-- begin Records shown --
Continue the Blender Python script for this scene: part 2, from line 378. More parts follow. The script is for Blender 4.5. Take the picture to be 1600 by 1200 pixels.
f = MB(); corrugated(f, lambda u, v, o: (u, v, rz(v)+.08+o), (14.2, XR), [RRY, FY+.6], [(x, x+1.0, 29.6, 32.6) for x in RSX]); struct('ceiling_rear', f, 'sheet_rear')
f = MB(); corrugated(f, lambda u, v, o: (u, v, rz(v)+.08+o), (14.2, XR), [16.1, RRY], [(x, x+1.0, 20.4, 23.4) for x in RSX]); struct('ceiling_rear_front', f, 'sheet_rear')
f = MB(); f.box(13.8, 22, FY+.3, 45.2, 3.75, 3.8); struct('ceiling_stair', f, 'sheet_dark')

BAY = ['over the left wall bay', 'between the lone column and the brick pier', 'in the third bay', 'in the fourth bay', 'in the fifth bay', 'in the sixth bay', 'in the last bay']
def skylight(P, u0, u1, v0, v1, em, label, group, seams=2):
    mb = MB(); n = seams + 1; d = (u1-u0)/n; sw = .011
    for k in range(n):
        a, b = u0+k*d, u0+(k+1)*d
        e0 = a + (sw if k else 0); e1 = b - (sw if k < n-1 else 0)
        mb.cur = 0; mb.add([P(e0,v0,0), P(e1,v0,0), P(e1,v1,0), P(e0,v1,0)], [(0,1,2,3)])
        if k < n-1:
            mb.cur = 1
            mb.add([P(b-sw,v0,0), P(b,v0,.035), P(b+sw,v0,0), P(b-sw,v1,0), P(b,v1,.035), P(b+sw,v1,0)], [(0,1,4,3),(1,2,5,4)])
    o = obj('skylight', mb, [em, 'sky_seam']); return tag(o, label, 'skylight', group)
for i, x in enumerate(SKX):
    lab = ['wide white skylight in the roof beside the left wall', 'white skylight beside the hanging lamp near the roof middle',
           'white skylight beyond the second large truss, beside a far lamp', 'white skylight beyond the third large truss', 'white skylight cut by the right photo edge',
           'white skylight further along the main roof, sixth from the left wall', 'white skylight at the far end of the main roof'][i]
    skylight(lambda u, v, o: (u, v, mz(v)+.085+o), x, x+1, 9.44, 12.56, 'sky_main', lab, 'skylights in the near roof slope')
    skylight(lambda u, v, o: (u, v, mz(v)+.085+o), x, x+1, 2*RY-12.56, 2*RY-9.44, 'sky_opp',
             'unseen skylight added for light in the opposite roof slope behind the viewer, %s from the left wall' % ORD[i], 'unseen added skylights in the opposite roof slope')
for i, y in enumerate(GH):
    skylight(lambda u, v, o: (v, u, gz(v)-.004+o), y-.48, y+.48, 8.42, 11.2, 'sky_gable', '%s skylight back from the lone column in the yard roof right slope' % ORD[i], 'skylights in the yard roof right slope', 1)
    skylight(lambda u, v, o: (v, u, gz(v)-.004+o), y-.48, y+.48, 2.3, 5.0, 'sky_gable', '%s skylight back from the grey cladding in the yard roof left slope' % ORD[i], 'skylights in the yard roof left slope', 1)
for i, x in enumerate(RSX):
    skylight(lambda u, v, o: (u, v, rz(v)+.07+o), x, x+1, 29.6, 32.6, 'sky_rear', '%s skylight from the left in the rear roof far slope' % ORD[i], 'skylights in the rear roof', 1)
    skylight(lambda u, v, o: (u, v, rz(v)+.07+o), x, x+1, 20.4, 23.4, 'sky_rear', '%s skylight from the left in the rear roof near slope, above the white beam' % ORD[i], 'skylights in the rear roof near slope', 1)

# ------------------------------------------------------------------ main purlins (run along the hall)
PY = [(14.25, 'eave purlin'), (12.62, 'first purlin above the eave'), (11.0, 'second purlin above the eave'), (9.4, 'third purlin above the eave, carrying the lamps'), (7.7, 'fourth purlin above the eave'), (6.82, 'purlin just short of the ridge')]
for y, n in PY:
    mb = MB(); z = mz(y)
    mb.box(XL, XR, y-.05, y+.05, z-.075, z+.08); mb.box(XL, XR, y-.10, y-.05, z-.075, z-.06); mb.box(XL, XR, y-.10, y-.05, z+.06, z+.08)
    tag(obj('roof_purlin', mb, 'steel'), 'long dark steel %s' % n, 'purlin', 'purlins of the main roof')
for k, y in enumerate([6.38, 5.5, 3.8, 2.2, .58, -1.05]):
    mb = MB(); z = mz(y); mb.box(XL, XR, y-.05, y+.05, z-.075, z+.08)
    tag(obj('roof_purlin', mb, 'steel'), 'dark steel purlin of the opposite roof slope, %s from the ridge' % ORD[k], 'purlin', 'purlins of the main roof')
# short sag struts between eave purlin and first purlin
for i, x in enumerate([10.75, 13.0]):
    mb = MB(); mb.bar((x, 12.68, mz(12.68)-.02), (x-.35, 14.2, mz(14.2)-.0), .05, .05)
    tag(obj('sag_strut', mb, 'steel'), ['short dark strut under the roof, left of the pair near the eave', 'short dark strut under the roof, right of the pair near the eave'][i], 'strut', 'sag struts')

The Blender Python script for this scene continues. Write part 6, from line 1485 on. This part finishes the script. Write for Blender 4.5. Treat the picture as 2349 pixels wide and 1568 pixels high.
-- end Records shown --
§ Stated problem: Repeat only the lines above, from the first line of the entries through the line that contains "f = MB(); f.box(13.8, 22, FY+.3, 45.2, 3.75, 3.8);", including both ends.

§ Task answer:
Continue the Blender Python script for this scene: part 2, from line 378. More parts follow. The script is for Blender 4.5. Take the picture to be 1600 by 1200 pixels.
f = MB(); corrugated(f, lambda u, v, o: (u, v, rz(v)+.08+o), (14.2, XR), [RRY, FY+.6], [(x, x+1.0, 29.6, 32.6) for x in RSX]); struct('ceiling_rear', f, 'sheet_rear')
f = MB(); corrugated(f, lambda u, v, o: (u, v, rz(v)+.08+o), (14.2, XR), [16.1, RRY], [(x, x+1.0, 20.4, 23.4) for x in RSX]); struct('ceiling_rear_front', f, 'sheet_rear')
f = MB(); f.box(13.8, 22, FY+.3, 45.2, 3.75, 3.8); struct('ceiling_stair', f, 'sheet_dark')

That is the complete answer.